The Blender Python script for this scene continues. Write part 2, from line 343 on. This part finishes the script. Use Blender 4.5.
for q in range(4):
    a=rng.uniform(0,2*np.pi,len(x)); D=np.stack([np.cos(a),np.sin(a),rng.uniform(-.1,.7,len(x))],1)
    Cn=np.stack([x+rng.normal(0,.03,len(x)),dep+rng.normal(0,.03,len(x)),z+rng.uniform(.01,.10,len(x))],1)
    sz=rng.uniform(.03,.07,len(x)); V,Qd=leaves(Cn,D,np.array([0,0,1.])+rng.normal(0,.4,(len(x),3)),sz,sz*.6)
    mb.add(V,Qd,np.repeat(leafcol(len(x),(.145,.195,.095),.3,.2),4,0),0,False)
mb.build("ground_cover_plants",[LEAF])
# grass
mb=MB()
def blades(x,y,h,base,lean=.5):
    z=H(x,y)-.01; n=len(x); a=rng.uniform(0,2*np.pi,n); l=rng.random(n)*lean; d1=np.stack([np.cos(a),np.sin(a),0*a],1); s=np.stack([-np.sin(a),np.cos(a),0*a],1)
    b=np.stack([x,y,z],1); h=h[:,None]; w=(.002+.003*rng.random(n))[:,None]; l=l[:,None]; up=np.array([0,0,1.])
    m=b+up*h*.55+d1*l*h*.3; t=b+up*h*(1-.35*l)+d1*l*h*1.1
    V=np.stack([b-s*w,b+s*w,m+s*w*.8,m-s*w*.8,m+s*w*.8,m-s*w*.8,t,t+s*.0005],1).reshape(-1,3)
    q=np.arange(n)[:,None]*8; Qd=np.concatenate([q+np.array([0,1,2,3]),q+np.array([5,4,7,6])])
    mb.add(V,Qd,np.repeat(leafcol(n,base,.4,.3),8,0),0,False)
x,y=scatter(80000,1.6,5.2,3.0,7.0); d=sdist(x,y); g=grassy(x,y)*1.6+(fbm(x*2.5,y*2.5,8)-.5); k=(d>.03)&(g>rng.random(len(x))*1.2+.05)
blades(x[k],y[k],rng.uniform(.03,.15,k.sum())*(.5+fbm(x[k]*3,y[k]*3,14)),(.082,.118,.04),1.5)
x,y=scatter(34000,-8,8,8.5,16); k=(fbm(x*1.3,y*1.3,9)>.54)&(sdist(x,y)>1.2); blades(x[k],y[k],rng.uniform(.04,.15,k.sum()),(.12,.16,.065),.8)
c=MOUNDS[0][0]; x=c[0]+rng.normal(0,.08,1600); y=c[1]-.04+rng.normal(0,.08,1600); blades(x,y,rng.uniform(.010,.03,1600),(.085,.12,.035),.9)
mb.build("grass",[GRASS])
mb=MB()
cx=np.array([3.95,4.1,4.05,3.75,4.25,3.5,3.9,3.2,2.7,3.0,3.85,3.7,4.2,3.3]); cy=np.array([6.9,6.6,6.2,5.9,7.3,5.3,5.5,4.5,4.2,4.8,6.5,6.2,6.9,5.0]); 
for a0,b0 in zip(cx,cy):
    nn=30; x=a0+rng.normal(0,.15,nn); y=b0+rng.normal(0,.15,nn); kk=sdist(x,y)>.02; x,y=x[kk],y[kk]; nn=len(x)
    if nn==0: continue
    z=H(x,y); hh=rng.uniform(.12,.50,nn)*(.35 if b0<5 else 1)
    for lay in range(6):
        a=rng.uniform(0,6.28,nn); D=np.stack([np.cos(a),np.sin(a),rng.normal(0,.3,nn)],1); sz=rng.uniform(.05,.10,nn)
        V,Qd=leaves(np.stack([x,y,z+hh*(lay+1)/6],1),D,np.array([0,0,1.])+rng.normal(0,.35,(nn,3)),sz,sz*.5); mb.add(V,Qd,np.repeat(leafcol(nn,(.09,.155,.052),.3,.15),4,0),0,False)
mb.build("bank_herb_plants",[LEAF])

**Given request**
Take the data above and return it exactly.

**Answer to the task**
The Blender Python script for this scene continues. Write part 2, from line 343 on. This part finishes the script. Use Blender 4.5.
for q in range(4):
    a=rng.uniform(0,2*np.pi,len(x)); D=np.stack([np.cos(a),np.sin(a),rng.uniform(-.1,.7,len(x))],1)
    Cn=np.stack([x+rng.normal(0,.03,len(x)),dep+rng.normal(0,.03,len(x)),z+rng.uniform(.01,.10,len(x))],1)
    sz=rng.uniform(.03,.07,len(x)); V,Qd=leaves(Cn,D,np.array([0,0,1.])+rng.normal(0,.4,(len(x),3)),sz,sz*.6)
    mb.add(V,Qd,np.repeat(leafcol(len(x),(.145,.195,.095),.3,.2),4,0),0,False)
mb.build("ground_cover_plants",[LEAF])
# grass
mb=MB()
def blades(x,y,h,base,lean=.5):
    z=H(x,y)-.01; n=len(x); a=rng.uniform(0,2*np.pi,n); l=rng.random(n)*lean; d1=np.stack([np.cos(a),np.sin(a),0*a],1); s=np.stack([-np.sin(a),np.cos(a),0*a],1)
    b=np.stack([x,y,z],1); h=h[:,None]; w=(.002+.003*rng.random(n))[:,None]; l=l[:,None]; up=np.array([0,0,1.])
    m=b+up*h*.55+d1*l*h*.3; t=b+up*h*(1-.35*l)+d1*l*h*1.1
    V=np.stack([b-s*w,b+s*w,m+s*w*.8,m-s*w*.8,m+s*w*.8,m-s*w*.8,t,t+s*.0005],1).reshape(-1,3)
    q=np.arange(n)[:,None]*8; Qd=np.concatenate([q+np.array([0,1,2,3]),q+np.array([5,4,7,6])])
    mb.add(V,Qd,np.repeat(leafcol(n,base,.4,.3),8,0),0,False)
x,y=scatter(80000,1.6,5.2,3.0,7.0); d=sdist(x,y); g=grassy(x,y)*1.6+(fbm(x*2.5,y*2.5,8)-.5); k=(d>.03)&(g>rng.random(len(x))*1.2+.05)
blades(x[k],y[k],rng.uniform(.03,.15,k.sum())*(.5+fbm(x[k]*3,y[k]*3,14)),(.082,.118,.04),1.5)
x,y=scatter(34000,-8,8,8.5,16); k=(fbm(x*1.3,y*1.3,9)>.54)&(sdist(x,y)>1.2); blades(x[k],y[k],rng.uniform(.04,.15,k.sum()),(.12,.16,.065),.8)
c=MOUNDS[0][0]; x=c[0]+rng.normal(0,.08,1600); y=c[1]-.04+rng.normal(0,.08,1600); blades(x,y,rng.uniform(.010,.03,1600),(.085,.12,.035),.9)
mb.build("grass",[GRASS])
mb=MB()
cx=np.array([3.95,4.1,4.05,3.75,4.25,3.5,3.9,3.2,2.7,3.0,3.85,3.7,4.2,3.3]); cy=np.array([6.9,6.6,6.2,5.9,7.3,5.3,5.5,4.5,4.2,4.8,6.5,6.2,6.9,5.0]); 
for a0,b0 in zip(cx,cy):
    nn=30; x=a0+rng.normal(0,.15,nn); y=b0+rng.normal(0,.15,nn); kk=sdist(x,y)>.02; x,y=x[kk],y[kk]; nn=len(x)
    if nn==0: continue
    z=H(x,y); hh=rng.uniform(.12,.50,nn)*(.35 if b0<5 else 1)
    for lay in range(6):
        a=rng.uniform(0,6.28,nn); D=np.stack([np.cos(a),np.sin(a),rng.normal(0,.3,nn)],1); sz=rng.uniform(.05,.10,nn)
        V,Qd=leaves(np.stack([x,y,z+hh*(lay+1)/6],1),D,np.array([0,0,1.])+rng.normal(0,.35,(nn,3)),sz,sz*.5); mb.add(V,Qd,np.repeat(leafcol(nn,(.09,.155,.052),.3,.15),4,0),0,False)
mb.build("bank_herb_plants",[LEAF])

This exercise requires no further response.